PROBLEM STATEMENT: Copy out the listing that follows exactly, dropping every picture.

DATA LINES:
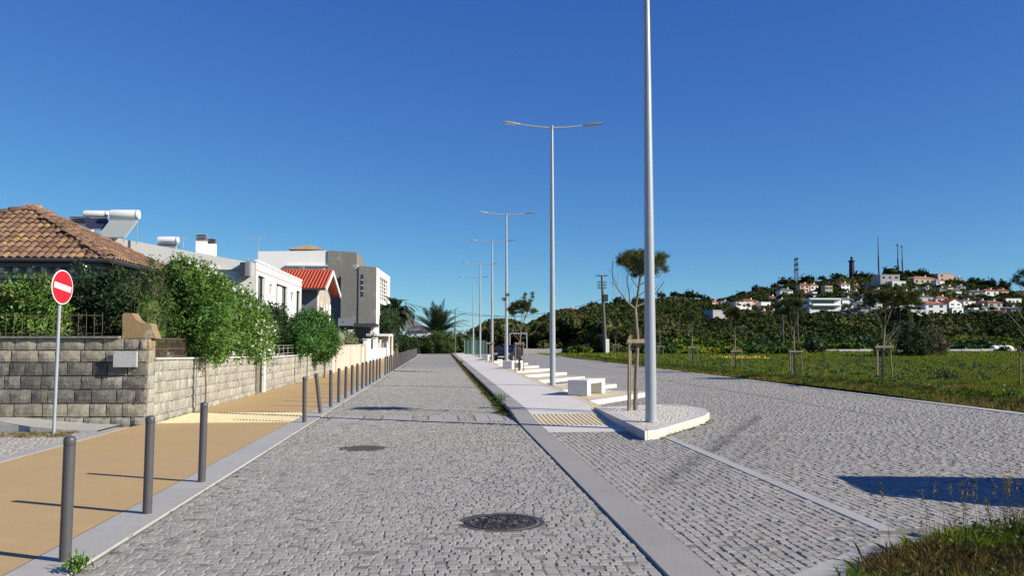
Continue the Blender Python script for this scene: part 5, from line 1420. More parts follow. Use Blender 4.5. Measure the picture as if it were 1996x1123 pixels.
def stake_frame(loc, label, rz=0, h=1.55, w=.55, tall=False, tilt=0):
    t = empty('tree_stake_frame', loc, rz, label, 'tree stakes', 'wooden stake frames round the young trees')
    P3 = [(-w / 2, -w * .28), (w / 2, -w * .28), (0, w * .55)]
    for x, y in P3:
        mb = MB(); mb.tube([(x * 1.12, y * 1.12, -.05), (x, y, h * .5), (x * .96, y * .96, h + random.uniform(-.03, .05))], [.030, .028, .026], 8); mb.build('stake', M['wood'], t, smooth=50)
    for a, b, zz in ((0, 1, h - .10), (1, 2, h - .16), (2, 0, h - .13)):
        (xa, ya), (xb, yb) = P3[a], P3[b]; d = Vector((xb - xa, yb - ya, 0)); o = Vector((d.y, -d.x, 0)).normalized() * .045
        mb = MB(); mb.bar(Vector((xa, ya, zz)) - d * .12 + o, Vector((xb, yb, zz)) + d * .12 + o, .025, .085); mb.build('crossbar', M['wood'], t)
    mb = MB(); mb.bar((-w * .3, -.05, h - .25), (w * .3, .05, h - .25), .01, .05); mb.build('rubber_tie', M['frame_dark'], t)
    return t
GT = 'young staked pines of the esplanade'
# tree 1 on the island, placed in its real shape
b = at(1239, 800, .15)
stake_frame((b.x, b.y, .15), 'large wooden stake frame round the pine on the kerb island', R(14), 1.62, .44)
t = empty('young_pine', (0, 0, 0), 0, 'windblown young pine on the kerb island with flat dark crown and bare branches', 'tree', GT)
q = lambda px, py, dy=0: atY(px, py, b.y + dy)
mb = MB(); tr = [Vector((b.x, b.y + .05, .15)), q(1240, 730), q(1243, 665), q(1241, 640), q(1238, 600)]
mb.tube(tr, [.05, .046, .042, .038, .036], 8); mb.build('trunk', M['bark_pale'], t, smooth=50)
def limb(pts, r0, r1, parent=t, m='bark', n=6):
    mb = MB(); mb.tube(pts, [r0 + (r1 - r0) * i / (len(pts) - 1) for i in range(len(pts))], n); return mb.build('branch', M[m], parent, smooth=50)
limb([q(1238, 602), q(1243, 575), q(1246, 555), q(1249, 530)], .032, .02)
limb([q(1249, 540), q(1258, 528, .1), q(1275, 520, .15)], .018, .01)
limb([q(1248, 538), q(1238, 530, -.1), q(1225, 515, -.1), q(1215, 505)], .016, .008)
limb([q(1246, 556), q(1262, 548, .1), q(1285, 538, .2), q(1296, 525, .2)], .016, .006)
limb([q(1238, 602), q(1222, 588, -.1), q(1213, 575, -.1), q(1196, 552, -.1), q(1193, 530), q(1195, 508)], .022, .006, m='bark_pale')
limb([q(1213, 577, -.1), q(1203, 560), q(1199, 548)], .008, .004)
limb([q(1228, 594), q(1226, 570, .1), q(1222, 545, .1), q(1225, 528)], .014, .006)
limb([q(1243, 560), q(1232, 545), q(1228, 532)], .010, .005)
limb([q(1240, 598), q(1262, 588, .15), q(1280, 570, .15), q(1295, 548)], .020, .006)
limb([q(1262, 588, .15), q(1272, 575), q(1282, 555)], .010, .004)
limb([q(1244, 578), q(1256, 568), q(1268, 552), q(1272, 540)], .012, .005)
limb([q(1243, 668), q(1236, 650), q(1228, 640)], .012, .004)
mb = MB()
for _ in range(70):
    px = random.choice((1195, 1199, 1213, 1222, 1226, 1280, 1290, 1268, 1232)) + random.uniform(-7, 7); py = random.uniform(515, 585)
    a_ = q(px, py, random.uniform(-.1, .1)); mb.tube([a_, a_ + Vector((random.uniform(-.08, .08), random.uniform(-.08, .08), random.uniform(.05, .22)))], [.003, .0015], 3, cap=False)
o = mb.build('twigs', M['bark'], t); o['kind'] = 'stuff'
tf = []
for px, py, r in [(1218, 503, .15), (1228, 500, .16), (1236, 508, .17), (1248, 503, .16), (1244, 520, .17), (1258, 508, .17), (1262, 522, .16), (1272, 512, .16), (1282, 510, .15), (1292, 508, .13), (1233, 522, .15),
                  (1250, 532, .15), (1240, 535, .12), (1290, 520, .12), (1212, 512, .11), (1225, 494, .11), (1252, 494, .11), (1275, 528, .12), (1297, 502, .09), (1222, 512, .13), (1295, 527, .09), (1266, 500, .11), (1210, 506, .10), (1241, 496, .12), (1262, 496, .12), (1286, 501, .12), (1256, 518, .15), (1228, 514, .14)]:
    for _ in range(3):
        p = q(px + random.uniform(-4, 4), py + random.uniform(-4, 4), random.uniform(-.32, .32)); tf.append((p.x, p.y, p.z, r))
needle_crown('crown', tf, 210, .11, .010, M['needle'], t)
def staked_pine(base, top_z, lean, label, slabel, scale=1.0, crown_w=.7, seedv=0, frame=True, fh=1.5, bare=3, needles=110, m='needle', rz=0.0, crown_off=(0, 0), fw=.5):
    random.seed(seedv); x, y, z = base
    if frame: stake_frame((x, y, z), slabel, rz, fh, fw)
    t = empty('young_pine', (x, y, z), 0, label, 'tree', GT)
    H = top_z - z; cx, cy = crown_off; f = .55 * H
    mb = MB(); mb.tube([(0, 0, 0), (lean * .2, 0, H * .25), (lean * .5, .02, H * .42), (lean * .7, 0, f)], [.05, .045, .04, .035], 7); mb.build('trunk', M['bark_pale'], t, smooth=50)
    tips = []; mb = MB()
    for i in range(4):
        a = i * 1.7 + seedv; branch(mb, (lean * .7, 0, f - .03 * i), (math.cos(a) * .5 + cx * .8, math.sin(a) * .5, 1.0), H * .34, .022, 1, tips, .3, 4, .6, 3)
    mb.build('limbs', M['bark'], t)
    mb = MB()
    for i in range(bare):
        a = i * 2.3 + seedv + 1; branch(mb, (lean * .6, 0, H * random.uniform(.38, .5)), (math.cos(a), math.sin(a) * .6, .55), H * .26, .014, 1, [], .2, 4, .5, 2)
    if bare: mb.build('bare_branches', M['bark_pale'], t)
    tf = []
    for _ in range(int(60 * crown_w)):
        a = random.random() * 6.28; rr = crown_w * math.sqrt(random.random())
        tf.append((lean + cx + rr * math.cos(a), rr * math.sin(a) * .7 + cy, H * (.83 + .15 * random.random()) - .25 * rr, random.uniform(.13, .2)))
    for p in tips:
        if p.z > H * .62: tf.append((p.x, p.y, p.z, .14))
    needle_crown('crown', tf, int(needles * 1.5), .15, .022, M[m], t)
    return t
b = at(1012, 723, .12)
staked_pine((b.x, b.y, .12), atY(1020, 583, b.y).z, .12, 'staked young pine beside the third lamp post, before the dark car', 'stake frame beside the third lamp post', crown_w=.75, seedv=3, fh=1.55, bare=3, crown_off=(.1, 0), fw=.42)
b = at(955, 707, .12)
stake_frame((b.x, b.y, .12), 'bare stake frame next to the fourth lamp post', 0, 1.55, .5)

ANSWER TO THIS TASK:
Continue the Blender Python script for this scene: part 5, from line 1420. More parts follow. Use Blender 4.5. Measure the picture as if it were 1996x1123 pixels.
def stake_frame(loc, label, rz=0, h=1.55, w=.55, tall=False, tilt=0):
    t = empty('tree_stake_frame', loc, rz, label, 'tree stakes', 'wooden stake frames round the young trees')
    P3 = [(-w / 2, -w * .28), (w / 2, -w * .28), (0, w * .55)]
    for x, y in P3:
        mb = MB(); mb.tube([(x * 1.12, y * 1.12, -.05), (x, y, h * .5), (x * .96, y * .96, h + random.uniform(-.03, .05))], [.030, .028, .026], 8); mb.build('stake', M['wood'], t, smooth=50)
    for a, b, zz in ((0, 1, h - .10), (1, 2, h - .16), (2, 0, h - .13)):
        (xa, ya), (xb, yb) = P3[a], P3[b]; d = Vector((xb - xa, yb - ya, 0)); o = Vector((d.y, -d.x, 0)).normalized() * .045
        mb = MB(); mb.bar(Vector((xa, ya, zz)) - d * .12 + o, Vector((xb, yb, zz)) + d * .12 + o, .025, .085); mb.build('crossbar', M['wood'], t)
    mb = MB(); mb.bar((-w * .3, -.05, h - .25), (w * .3, .05, h - .25), .01, .05); mb.build('rubber_tie', M['frame_dark'], t)
    return t
GT = 'young staked pines of the esplanade'
# tree 1 on the island, placed in its real shape
b = at(1239, 800, .15)
stake_frame((b.x, b.y, .15), 'large wooden stake frame round the pine on the kerb island', R(14), 1.62, .44)
t = empty('young_pine', (0, 0, 0), 0, 'windblown young pine on the kerb island with flat dark crown and bare branches', 'tree', GT)
q = lambda px, py, dy=0: atY(px, py, b.y + dy)
mb = MB(); tr = [Vector((b.x, b.y + .05, .15)), q(1240, 730), q(1243, 665), q(1241, 640), q(1238, 600)]
mb.tube(tr, [.05, .046, .042, .038, .036], 8); mb.build('trunk', M['bark_pale'], t, smooth=50)
def limb(pts, r0, r1, parent=t, m='bark', n=6):
    mb = MB(); mb.tube(pts, [r0 + (r1 - r0) * i / (len(pts) - 1) for i in range(len(pts))], n); return mb.build('branch', M[m], parent, smooth=50)
limb([q(1238, 602), q(1243, 575), q(1246, 555), q(1249, 530)], .032, .02)
limb([q(1249, 540), q(1258, 528, .1), q(1275, 520, .15)], .018, .01)
limb([q(1248, 538), q(1238, 530, -.1), q(1225, 515, -.1), q(1215, 505)], .016, .008)
limb([q(1246, 556), q(1262, 548, .1), q(1285, 538, .2), q(1296, 525, .2)], .016, .006)
limb([q(1238, 602), q(1222, 588, -.1), q(1213, 575, -.1), q(1196, 552, -.1), q(1193, 530), q(1195, 508)], .022, .006, m='bark_pale')
limb([q(1213, 577, -.1), q(1203, 560), q(1199, 548)], .008, .004)
limb([q(1228, 594), q(1226, 570, .1), q(1222, 545, .1), q(1225, 528)], .014, .006)
limb([q(1243, 560), q(1232, 545), q(1228, 532)], .010, .005)
limb([q(1240, 598), q(1262, 588, .15), q(1280, 570, .15), q(1295, 548)], .020, .006)
limb([q(1262, 588, .15), q(1272, 575), q(1282, 555)], .010, .004)
limb([q(1244, 578), q(1256, 568), q(1268, 552), q(1272, 540)], .012, .005)
limb([q(1243, 668), q(1236, 650), q(1228, 640)], .012, .004)
mb = MB()
for _ in range(70):
    px = random.choice((1195, 1199, 1213, 1222, 1226, 1280, 1290, 1268, 1232)) + random.uniform(-7, 7); py = random.uniform(515, 585)
    a_ = q(px, py, random.uniform(-.1, .1)); mb.tube([a_, a_ + Vector((random.uniform(-.08, .08), random.uniform(-.08, .08), random.uniform(.05, .22)))], [.003, .0015], 3, cap=False)
o = mb.build('twigs', M['bark'], t); o['kind'] = 'stuff'
tf = []
for px, py, r in [(1218, 503, .15), (1228, 500, .16), (1236, 508, .17), (1248, 503, .16), (1244, 520, .17), (1258, 508, .17), (1262, 522, .16), (1272, 512, .16), (1282, 510, .15), (1292, 508, .13), (1233, 522, .15),
                  (1250, 532, .15), (1240, 535, .12), (1290, 520, .12), (1212, 512, .11), (1225, 494, .11), (1252, 494, .11), (1275, 528, .12), (1297, 502, .09), (1222, 512, .13), (1295, 527, .09), (1266, 500, .11), (1210, 506, .10), (1241, 496, .12), (1262, 496, .12), (1286, 501, .12), (1256, 518, .15), (1228, 514, .14)]:
    for _ in range(3):
        p = q(px + random.uniform(-4, 4), py + random.uniform(-4, 4), random.uniform(-.32, .32)); tf.append((p.x, p.y, p.z, r))
needle_crown('crown', tf, 210, .11, .010, M['needle'], t)
def staked_pine(base, top_z, lean, label, slabel, scale=1.0, crown_w=.7, seedv=0, frame=True, fh=1.5, bare=3, needles=110, m='needle', rz=0.0, crown_off=(0, 0), fw=.5):
    random.seed(seedv); x, y, z = base
    if frame: stake_frame((x, y, z), slabel, rz, fh, fw)
    t = empty('young_pine', (x, y, z), 0, label, 'tree', GT)
    H = top_z - z; cx, cy = crown_off; f = .55 * H
    mb = MB(); mb.tube([(0, 0, 0), (lean * .2, 0, H * .25), (lean * .5, .02, H * .42), (lean * .7, 0, f)], [.05, .045, .04, .035], 7); mb.build('trunk', M['bark_pale'], t, smooth=50)
    tips = []; mb = MB()
    for i in range(4):
        a = i * 1.7 + seedv; branch(mb, (lean * .7, 0, f - .03 * i), (math.cos(a) * .5 + cx * .8, math.sin(a) * .5, 1.0), H * .34, .022, 1, tips, .3, 4, .6, 3)
    mb.build('limbs', M['bark'], t)
    mb = MB()
    for i in range(bare):
        a = i * 2.3 + seedv + 1; branch(mb, (lean * .6, 0, H * random.uniform(.38, .5)), (math.cos(a), math.sin(a) * .6, .55), H * .26, .014, 1, [], .2, 4, .5, 2)
    if bare: mb.build('bare_branches', M['bark_pale'], t)
    tf = []
    for _ in range(int(60 * crown_w)):
        a = random.random() * 6.28; rr = crown_w * math.sqrt(random.random())
        tf.append((lean + cx + rr * math.cos(a), rr * math.sin(a) * .7 + cy, H * (.83 + .15 * random.random()) - .25 * rr, random.uniform(.13, .2)))
    for p in tips:
        if p.z > H * .62: tf.append((p.x, p.y, p.z, .14))
    needle_crown('crown', tf, int(needles * 1.5), .15, .022, M[m], t)
    return t
b = at(1012, 723, .12)
staked_pine((b.x, b.y, .12), atY(1020, 583, b.y).z, .12, 'staked young pine beside the third lamp post, before the dark car', 'stake frame beside the third lamp post', crown_w=.75, seedv=3, fh=1.55, bare=3, crown_off=(.1, 0), fw=.42)
b = at(955, 707, .12)
stake_frame((b.x, b.y, .12), 'bare stake frame next to the fourth lamp post', 0, 1.55, .5)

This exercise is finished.